Youth living without credit cards doubles, overall debt down since economic collapse

Not wanting to be heavily indebted like their older counterparts or living through life with a balance, American youth between the ages of 18 to 29 are starting to ditch the credit card in favor of a more prudent lifestyle.

According to data from millions of consumers collected by credit score provider FICO, 16 percent of youth in the United States do not have a credit card, up from eight percent at the start of the Great Recession in 2007. Due to this, credit card debt has fallen by one-third from the average of $3,073 to $2,087 for each individual.

Furthermore, overall debt has dropped, despite the enormous surge in student loan debt. The data suggested that there has been a decrease in other forms of debt, such as mortgage, which has translated into higher credit scores. FICO found more than 11 percent of young consumers have FICO scores of 760 or higher, which is up from 8.6 percent in 2005.

Although older Americans are starting to catch up, FICO found that overall debt is higher than what it was nearly a decade ago. This has led to a general reduction in credit scores of 1.7 percent for those between 40 and 49, 1.8 percent for ages 50 to 59 and 3.8 percentage points for consumers older than 60.

The Federal Reserve said Friday that consumer borrowing rose $11.1 billion in April to $2.82 trillion and is the 20th consecutive monthly gain and another record level. The data showed more Americans borrowed money to attend college and purchase vehicles without enough caution – this category jumped $10.4 billion to reach $1.97 trillion.

“Non-prime borrowers continue to gain more access to credit. In conjunction with the growth in the overall number of card originations in the last few years, it means that the credit card pie is bigger, and non-prime consumers are getting a bigger slice of that pie,” said Ezra Becker, a financial expert, in a press release on overall delinquency rates.

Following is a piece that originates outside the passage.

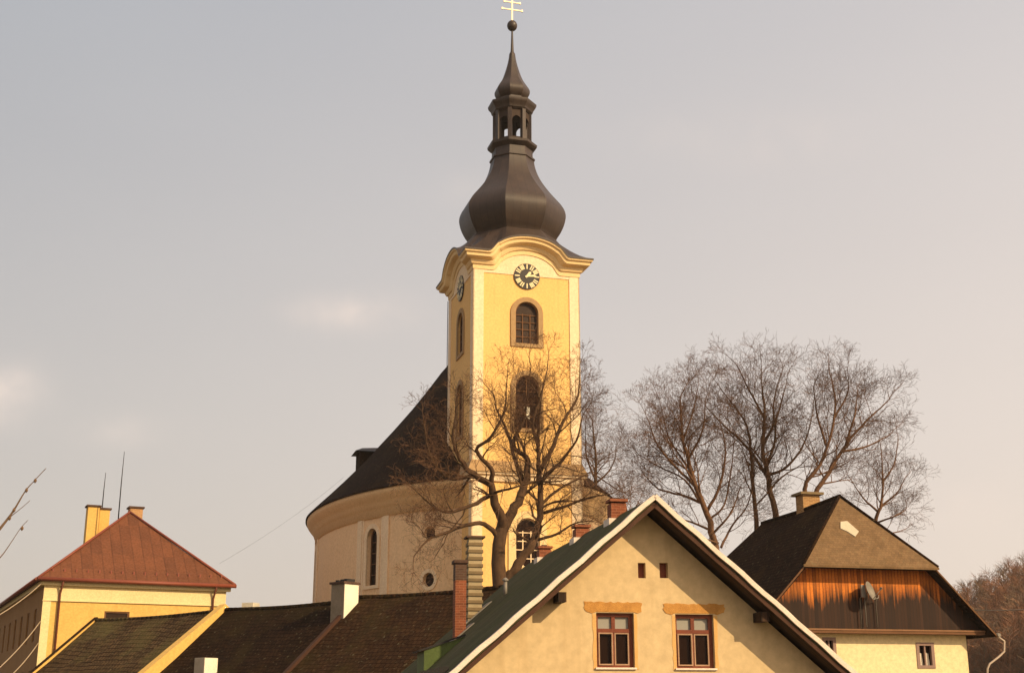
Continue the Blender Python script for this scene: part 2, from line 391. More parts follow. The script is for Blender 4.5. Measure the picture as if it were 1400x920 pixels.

“It is possible that the slight increase in delinquencies year over year can be attributed in part to the increased share among nonprime borrowers of new accounts, but even so these delinquency numbers are not a cause for concern. We’ve found that consumers continue to value their credit cards more than ever and will likely do so at least until unemployment further abates.”

FICO explained that the growing number of younger Americans transitioning from credit cards to debit cards can be identified with watching older generations get hit hard by the economic downturn and see their finances erode as time went on.

It has been reported that prepaid debit cards have been surging in popularity over the past five years. These cards, which are essentially reloadable debit cards, are marketed towards youth, minorities and those who are not affiliated with a financial institution. It is believed that these cards come with a number of benefits, including being safer than carrying cash, worldwide acceptability and functionality, becoming indebted and obtaining one without having credit.